Un quadro dell’attuale situazione viene dai dati degli allevamenti piemontesi riportati Banca dati nazionale dell’anagrafe zootecnica (Bdn) del ministero della Salute: al 30 giugno 2021 erano presenti oltre 521.000 capi bovini nelle aziende specializzate negli allevamenti da carne; al 30 giugno 2022 sono poco più di 515.000.
La Piemontese, prima razza autoctona a livello nazionale, continua a esprimere numeri importanti con 328.000 capi sul territorio regionale (su 348.000 in Italia), seguita a distanza dalle altre razze da carne (Garonnese e Limousine hanno 46.000 capi ciascuna).
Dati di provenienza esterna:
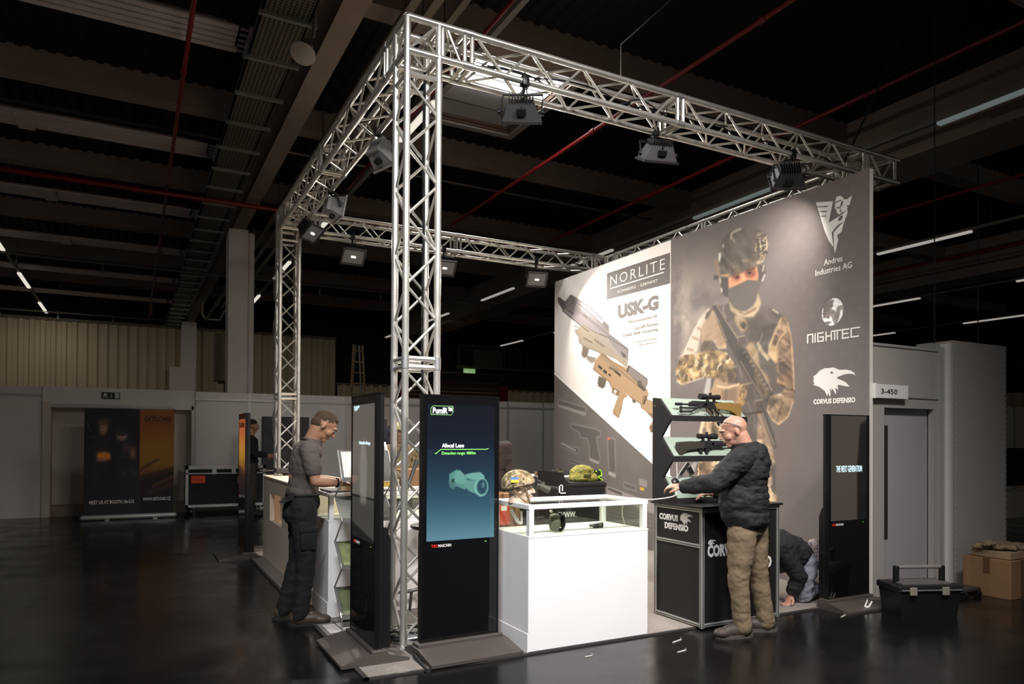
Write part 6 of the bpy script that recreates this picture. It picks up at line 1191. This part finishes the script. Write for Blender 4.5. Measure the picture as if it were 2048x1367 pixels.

Per la razza Piemontese, il rallentamento dell’offerta di vitelloni, a cascata, sta condizionando negativamente il mercato degli svezzati con inevitabili ripercussioni per gli allevamenti linea vacca-vitello.
Considerando che l’Italia ha un grado di autoapprovvigionamento di carne bovina del 50% (il resto è import), gli allevamenti linea vacca-vitello rappresentano una componente strategica e fondamentale della filiera, che può permetterci di limitare la dipendenza strutturale dagli altri Paesi.
A fronte di tutte queste difficoltà, Coldiretti ha contribuito alla messa in campo di misure straordinarie a favore della zootecnia, in particolare per il comparto bovino da carne, dall’integrazione all’aiuto accoppiato al sostegno sulle razze autoctone.